Next-to-leading order gravitational spin-orbit coupling in an effective field theory approach

TL;DR

This work computes the next-to-leading order spin-orbit interaction for a binary of spinning compact objects within an effective field theory framework. By employing nonrelativistic gravitational (NRG) fields and a detailed Feynman-rule set, the authors systematically evaluate one-, two-, and cubic-gravitational contributions, including nonstationary effects and spin supplementary-condition complexities. The resulting NLO spin-orbit Lagrangian is Legendre-transformed to a Hamiltonian and then related to canonical ADM results through noncanonical and canonical transformations, establishing precise equivalence with known Damour-DJS expressions. The analysis demonstrates the practicality and precision of EFT with NR gravity fields for high-order spin effects, setting the stage for future higher-order spin corrections in gravitational-wave physics.

Abstract

We use an effective field theory (EFT) approach to calculate the next to leading order (NLO) gravitational spin-orbit interaction between two spinning compact objects. The NLO spin-orbit interaction provides the most computationally complex sector of the NLO spin effects, previously derived within the EFT approach. In particular, it requires the inclusion of non-stationary cubic self-gravitational interaction, as well as the implementation of a spin supplementary condition (SSC) at higher orders. The EFT calculation is carried out in terms of the non-relativistic gravitational field parametrization, making the calculation more efficient with no need to rely on automated computations, and illustrating the coupling hierarchy of the different gravitational field components to the spin and mass sources.
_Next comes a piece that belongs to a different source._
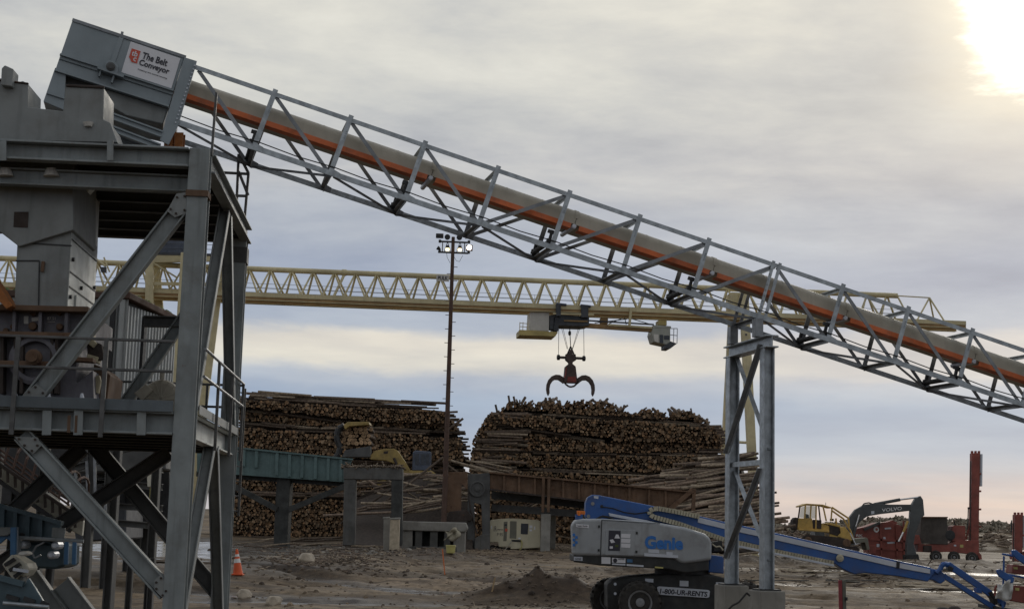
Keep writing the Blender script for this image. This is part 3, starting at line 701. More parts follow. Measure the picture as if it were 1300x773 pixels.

Finally, we show explicitly how to relate the EFT derived spin results to the canonical results obtained with the ADM Hamiltonian formalism. This is done using non-canonical transformations, required due to the implementation of covariant SSC, as well as canonical transformations at the level of the Hamiltonian, with no need to resort to the equations of motion or the Dirac brackets.

Figures (4)

• Figure 1: LO spin-orbit interaction Feynman diagrams. The heavy solid lines represent the point particles worldlines. The oval gray and spherical black blobs represent the spin and mass couplings on the worldline, respectively. The solid and dashed lines represent the $\phi$ and $A_i$ fields, respectively. All diagrams must be included with their mirror images.
• Figure 2: NLO spin-orbit interaction Feynman diagrams of one-graviton exchange. The double line represents the $\sigma_{ij}$ field. The encircled cross vertex corresponds to a propagator correction. All diagrams should be included with their mirror images.
• Figure 3: Nonlinear NLO spin-orbit interaction Feynman diagrams of two-graviton exchange. These diagrams should be included together with their mirror images.
• Figure 4: Nonlinear NLO spin-orbit interaction Feynman diagrams with a three-graviton vertex. The gray encircled cross vertex corresponds to the time dependent cubic vertex. These diagrams should be included together with their mirror images.